2次元のマップにも高低差があったり、敵の武器の射程や射線が設定されていたりと細部までこだわっているのが伺えた。加えて、敵の行動はそれぞれあらかじめ設定されているので、GMの負担も少なくて済みそうだった。
さらに、チャプター3「アイスワーム撃破」以降についてはプレイヤー各々が自分でシナリオを作れる様になっている。詳しくは次の項で紹介するが、"ifストーリー"を考えるのも楽しそうだ。なお、エネミーについてもラスボスまで用意されている。
体験会では「惑星封鎖機構大型武装ヘリ」を倒すチュートリアルや「テスターAC」撃破などのミッションをプレイできた。
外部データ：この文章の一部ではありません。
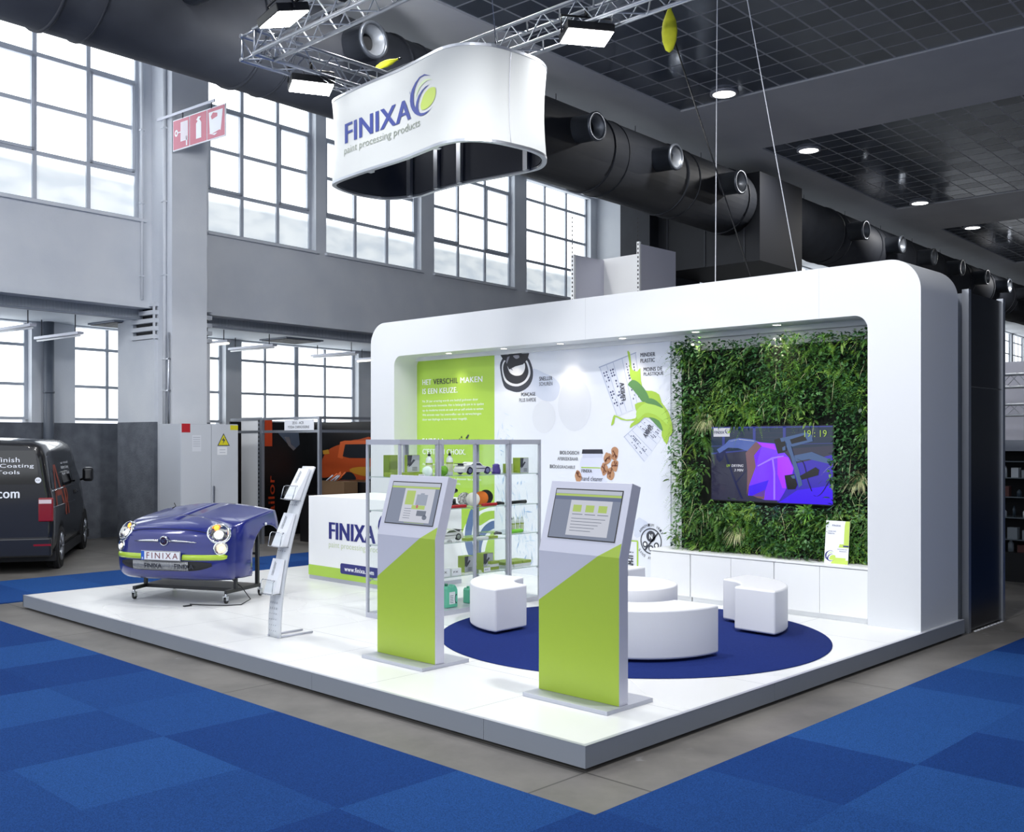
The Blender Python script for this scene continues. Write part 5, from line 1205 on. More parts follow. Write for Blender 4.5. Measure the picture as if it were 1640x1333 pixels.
# lower air intake with mesh
strip_patch('air_intake', -.60, .60, lambda x: .345 - .03 * (1 - (abs(x) / .6) ** 4) + .03 * (abs(x) / .6) ** 6, lambda x: .43 - .02 * (abs(x) / .6) ** 6, M_blackm, .008, 20)
def mat_mesh():
    m = bpy.data.materials.new('woven_grille_metal'); m.use_nodes = True; nt = m.node_tree; b = nt.nodes['Principled BSDF']; L = nt.links
    tc = nt.nodes.new('ShaderNodeTexCoord'); sx = nt.nodes.new('ShaderNodeSeparateXYZ'); cx = nt.nodes.new('ShaderNodeCombineXYZ'); L.new(tc.outputs['Object'], sx.inputs[0]); L.new(sx.outputs['X'], cx.inputs['X']); L.new(sx.outputs['Z'], cx.inputs['Y'])
    br = nt.nodes.new('ShaderNodeTexBrick'); br.inputs['Scale'].default_value = 1; br.inputs['Brick Width'].default_value = .019; br.inputs['Row Height'].default_value = .0125; br.inputs['Mortar Size'].default_value = .0028; br.offset = 0
    br.inputs['Color1'].default_value = br.inputs['Color2'].default_value = srgb('#c4c7cc'); br.inputs['Mortar'].default_value = srgb('#1b1c20'); L.new(cx.outputs[0], br.inputs['Vector'])
    L.new(br.outputs[0], b.inputs['Base Color']); b.inputs['Metallic'].default_value = .5; b.inputs['Roughness'].default_value = .35
    return m
gr = strip_patch('mesh_grille', -.40, .34, lambda x: .322, lambda x: .424, mat_mesh(), .020, 18)
mb = MB(); 
for u0 in (-.23, .17): put_text(mb, 'FINIXA', lambda u, v: on(u, v, .0285), u0, .345, .24, .055, .03)
obj('grille_text', mb, M_dark, t, fix=False)
# plate
mb = MB(); mb.box(-.262, .262, -.034, -.026, cz(.435), cz(.545)); pl_ = obj('license_plate', mb, mat('plate_white', '#e9ebf0', .35), t, bevel=.004)
for nm, g_, m_ in (('plate_band', lambda mb: mb.quad((-.258, -.0348, cz(.438)), (-.215, -.0348, cz(.438)), (-.215, -.0348, cz(.542)), (-.258, -.0348, cz(.542))), mat('plate_blue', '#2d62c4', .4)),
                   ('plate_border', lambda mb: mb.ringwall([(-.26, cz(.437)), (.26, cz(.437)), (.26, cz(.543)), (-.26, cz(.543))], [(-.255, cz(.442)), (.255, cz(.442)), (.255, cz(.538)), (-.255, cz(.538))], lambda a, b, d: (a, d, b), -.0346, -.0341), M_dark),
                   ('plate_text', lambda mb: put_text(mb, 'FINIXA', lambda u, v: (u, -.0352, v), -.185, cz(.457), .415, .068, .0, space=1.35), mat('plate_red', '#6d1424', .4)),
                   ('band_letter', lambda mb: put_text(mb, 'B', lambda u, v: (u, -.0355, v), -.246, cz(.447), .018, .024, .02), M_print_w)):
    mb = MB(); g_(mb); obj(nm, mb, m_, pl_, fix=False)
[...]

運が悪ければお金稼ぎ相手として狩られている「テスターAC」に撃破されたりもするので、しっかりと考えて動く必要がある。ゲーム本編と同じような達成感もしっかりと味わえる。
本編シナリオ以外にもオリジナルで楽しめる!
前述したシナリオについてだが、「ACVI」から入ってくるTRPG初心者向けにしっかりと参考になる考え方などの例も多数掲載されている。中でも興味深かったのは、ゲーム本編開始より前となる「ルビコンの火」以前を舞台にしたものや、「レッドガン」の一員となって戦うというもの。
本編とは独立したシナリオで、名もなき傭兵のひとりとして戦うこともできるし、ゲーム内勢力の走狗となって戦火に身を投じることもできる。さらに言えば、多数の傭兵が幻視した「陰険メガネ」のイラストを自分のACの横に描いてロールプレイするのもよさそうだ。
「ACVI」においてはゲーム本編の主人公「C4-621」はストーリートレーラーで簀巻きの状態しか出てこないし、なんなら他のキャラクターも収集アイテムに写った後ろ姿しか確認できない。そのため、「オマちゃん」を幻視するし、全く欠片も本編に関わりのない「アーキ坊や」や「ベイ太郎」、「大豊娘娘」などのマスコットが二次創作として生まれた背景もあると思われる。そういったキャラクターが登場する日常パートを入れた自分だけの「ACVI」シナリオを考える自由度もTRPGならではの魅力なのではないだろうか。
基礎がしっかりとゲーム本編を踏襲しているので、二次創作もしやすそうだ。「ACVI」ファンに是非遊んでみてほしい出来栄えだった。